Show every line below where "that" can be found.

........

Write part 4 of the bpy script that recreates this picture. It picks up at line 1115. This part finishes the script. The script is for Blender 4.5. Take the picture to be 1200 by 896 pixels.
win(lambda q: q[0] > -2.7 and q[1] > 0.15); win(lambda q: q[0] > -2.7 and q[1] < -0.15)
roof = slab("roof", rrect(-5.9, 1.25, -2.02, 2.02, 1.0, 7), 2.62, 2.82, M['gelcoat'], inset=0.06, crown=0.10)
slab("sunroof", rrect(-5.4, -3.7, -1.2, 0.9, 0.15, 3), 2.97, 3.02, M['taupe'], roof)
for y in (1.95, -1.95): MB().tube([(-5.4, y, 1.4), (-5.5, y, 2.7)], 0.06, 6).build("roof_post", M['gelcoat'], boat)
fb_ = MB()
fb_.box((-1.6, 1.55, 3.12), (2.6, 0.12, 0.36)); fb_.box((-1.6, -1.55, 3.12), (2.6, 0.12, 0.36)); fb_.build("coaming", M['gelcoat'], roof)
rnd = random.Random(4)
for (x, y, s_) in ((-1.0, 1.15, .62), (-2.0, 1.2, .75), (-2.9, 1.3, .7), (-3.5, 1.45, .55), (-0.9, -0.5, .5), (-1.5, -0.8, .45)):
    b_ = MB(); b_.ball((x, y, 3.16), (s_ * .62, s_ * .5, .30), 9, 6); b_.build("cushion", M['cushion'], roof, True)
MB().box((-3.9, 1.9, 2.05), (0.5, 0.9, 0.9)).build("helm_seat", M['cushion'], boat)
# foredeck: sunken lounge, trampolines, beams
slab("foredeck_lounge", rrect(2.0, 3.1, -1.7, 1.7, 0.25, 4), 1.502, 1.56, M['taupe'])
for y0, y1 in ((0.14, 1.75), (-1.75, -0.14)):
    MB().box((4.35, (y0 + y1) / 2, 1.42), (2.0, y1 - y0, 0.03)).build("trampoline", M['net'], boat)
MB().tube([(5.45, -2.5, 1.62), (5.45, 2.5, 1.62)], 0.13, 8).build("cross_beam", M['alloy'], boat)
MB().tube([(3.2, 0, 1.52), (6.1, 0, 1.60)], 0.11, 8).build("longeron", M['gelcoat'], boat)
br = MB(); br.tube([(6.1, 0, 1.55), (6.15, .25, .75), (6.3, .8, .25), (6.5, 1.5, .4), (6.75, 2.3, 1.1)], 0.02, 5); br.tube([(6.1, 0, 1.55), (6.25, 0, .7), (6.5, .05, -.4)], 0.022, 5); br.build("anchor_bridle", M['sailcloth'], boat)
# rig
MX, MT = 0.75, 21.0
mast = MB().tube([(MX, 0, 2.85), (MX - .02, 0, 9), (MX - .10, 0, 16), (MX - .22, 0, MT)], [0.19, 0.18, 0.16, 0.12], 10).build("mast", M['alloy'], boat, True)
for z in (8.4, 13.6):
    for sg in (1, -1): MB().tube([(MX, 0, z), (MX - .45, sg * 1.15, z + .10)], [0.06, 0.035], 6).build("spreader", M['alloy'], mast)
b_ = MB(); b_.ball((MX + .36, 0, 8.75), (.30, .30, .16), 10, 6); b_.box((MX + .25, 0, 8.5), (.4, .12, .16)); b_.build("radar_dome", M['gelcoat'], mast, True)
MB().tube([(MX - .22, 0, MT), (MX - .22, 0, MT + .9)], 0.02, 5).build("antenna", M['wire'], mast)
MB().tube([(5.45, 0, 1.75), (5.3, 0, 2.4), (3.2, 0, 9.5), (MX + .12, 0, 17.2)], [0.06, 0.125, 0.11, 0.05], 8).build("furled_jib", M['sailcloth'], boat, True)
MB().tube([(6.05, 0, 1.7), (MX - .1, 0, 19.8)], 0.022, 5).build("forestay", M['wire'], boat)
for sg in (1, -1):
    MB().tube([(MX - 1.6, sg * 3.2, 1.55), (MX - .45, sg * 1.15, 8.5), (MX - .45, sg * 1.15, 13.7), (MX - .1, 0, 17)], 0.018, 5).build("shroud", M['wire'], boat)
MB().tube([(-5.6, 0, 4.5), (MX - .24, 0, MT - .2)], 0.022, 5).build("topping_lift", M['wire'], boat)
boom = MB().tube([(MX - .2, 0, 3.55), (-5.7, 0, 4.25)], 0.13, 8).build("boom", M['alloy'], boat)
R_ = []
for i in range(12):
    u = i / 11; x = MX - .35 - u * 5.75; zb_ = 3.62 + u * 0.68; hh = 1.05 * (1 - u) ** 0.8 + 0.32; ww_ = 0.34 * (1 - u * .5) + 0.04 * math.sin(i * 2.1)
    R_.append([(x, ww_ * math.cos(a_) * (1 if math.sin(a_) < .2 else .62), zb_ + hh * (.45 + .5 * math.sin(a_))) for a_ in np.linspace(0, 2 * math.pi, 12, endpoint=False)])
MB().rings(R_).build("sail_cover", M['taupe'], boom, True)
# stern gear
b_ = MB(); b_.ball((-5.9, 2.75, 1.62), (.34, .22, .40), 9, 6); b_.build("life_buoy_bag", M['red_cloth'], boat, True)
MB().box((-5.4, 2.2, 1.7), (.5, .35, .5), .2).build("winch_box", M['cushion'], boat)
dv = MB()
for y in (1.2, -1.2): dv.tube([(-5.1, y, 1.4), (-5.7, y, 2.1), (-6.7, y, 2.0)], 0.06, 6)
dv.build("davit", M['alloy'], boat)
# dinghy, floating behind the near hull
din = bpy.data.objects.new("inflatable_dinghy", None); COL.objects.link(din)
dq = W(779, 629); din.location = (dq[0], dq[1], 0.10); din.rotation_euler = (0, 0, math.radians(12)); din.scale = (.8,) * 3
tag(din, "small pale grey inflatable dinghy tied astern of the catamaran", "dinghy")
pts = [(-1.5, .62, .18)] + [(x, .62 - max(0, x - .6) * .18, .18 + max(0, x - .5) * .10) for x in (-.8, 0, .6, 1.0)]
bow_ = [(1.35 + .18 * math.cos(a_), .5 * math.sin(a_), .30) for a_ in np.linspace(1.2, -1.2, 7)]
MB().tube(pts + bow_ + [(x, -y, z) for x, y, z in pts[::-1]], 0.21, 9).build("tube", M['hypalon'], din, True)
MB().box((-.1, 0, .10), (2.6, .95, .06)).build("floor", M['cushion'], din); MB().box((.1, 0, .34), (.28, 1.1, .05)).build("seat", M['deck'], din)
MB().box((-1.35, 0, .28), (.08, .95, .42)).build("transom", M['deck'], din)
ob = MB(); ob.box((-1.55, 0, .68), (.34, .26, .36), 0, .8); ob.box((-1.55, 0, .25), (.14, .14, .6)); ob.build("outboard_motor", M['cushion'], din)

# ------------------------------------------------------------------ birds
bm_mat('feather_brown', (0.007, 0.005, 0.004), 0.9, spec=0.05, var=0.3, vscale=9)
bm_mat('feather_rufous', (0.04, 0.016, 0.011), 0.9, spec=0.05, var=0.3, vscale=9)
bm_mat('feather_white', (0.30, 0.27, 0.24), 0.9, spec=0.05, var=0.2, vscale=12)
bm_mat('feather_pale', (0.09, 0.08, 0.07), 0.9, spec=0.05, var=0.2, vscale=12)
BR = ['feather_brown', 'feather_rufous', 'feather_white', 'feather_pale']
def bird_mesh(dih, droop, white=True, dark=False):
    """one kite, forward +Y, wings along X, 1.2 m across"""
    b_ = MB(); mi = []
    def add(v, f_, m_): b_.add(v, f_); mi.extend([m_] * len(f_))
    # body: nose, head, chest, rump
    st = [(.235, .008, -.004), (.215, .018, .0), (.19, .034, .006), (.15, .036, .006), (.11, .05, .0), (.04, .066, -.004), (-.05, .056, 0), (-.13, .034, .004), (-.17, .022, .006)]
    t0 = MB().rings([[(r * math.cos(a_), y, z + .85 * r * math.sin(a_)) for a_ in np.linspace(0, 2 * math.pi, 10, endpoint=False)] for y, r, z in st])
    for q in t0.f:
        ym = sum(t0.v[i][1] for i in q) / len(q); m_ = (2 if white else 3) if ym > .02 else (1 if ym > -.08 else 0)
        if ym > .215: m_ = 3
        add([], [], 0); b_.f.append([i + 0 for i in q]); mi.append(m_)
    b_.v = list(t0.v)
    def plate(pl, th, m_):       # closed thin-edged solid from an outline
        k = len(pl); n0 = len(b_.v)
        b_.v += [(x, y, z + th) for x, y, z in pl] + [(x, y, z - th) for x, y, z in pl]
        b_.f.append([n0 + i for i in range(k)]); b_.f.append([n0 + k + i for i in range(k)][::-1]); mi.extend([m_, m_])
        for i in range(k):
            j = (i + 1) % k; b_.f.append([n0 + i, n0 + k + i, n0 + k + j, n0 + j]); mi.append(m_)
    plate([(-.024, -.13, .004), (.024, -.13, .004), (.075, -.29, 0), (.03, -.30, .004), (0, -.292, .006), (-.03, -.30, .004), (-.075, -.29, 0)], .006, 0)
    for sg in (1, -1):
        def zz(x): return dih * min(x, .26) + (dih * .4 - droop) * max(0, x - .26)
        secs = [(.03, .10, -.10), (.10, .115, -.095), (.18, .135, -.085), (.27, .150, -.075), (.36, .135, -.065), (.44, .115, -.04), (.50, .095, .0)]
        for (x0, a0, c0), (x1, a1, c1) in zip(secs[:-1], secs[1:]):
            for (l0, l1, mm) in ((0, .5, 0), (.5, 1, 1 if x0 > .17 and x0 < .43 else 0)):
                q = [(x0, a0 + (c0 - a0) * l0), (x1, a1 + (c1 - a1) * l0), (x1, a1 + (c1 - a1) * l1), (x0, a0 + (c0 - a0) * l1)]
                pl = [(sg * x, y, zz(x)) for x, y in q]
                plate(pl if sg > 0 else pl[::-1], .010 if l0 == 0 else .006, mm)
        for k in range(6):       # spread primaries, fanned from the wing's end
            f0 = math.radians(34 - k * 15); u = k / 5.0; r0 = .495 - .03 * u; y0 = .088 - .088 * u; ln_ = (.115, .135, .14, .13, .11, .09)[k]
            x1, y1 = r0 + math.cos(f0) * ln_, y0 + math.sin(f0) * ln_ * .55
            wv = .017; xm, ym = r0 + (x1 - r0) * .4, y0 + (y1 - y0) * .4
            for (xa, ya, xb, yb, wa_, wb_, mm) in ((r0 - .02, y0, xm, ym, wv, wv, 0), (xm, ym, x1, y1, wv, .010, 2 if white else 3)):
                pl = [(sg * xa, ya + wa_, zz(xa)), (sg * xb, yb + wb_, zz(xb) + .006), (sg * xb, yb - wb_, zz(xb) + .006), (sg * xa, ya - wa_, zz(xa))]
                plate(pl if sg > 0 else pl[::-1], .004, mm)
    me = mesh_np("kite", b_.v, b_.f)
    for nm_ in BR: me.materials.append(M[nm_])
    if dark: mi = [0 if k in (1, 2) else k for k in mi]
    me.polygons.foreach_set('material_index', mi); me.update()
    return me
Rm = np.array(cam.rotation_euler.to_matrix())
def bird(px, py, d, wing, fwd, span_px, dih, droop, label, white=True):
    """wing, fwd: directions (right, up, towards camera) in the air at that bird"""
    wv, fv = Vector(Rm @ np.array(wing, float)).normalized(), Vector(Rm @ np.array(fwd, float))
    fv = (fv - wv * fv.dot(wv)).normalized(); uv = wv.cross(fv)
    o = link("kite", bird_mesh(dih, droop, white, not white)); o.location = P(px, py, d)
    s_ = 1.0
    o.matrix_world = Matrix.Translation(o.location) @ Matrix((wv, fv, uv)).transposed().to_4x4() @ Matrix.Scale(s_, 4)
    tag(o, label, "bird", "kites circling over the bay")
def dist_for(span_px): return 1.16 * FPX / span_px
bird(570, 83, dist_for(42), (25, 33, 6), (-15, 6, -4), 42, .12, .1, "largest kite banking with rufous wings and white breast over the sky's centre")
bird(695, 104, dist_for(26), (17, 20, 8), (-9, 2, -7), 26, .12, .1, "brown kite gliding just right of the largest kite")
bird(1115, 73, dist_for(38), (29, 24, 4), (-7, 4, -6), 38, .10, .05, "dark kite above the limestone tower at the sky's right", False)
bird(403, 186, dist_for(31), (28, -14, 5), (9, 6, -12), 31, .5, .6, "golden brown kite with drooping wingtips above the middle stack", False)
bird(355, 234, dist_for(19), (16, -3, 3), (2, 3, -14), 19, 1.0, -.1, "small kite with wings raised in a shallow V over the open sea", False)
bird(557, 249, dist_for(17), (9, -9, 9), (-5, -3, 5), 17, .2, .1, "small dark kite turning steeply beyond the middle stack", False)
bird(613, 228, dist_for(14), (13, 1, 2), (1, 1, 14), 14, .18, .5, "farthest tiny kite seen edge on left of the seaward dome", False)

........

**SOLUTION TO THIS PROBLEM**.
Write part 4 of the bpy script that recreates this picture. It picks up at line 1115. This part finishes the script. The script is for Blender 4.5. Take the picture to be 1200 by 896 pixels.
    """wing, fwd: directions (right, up, towards camera) in the air at that bird"""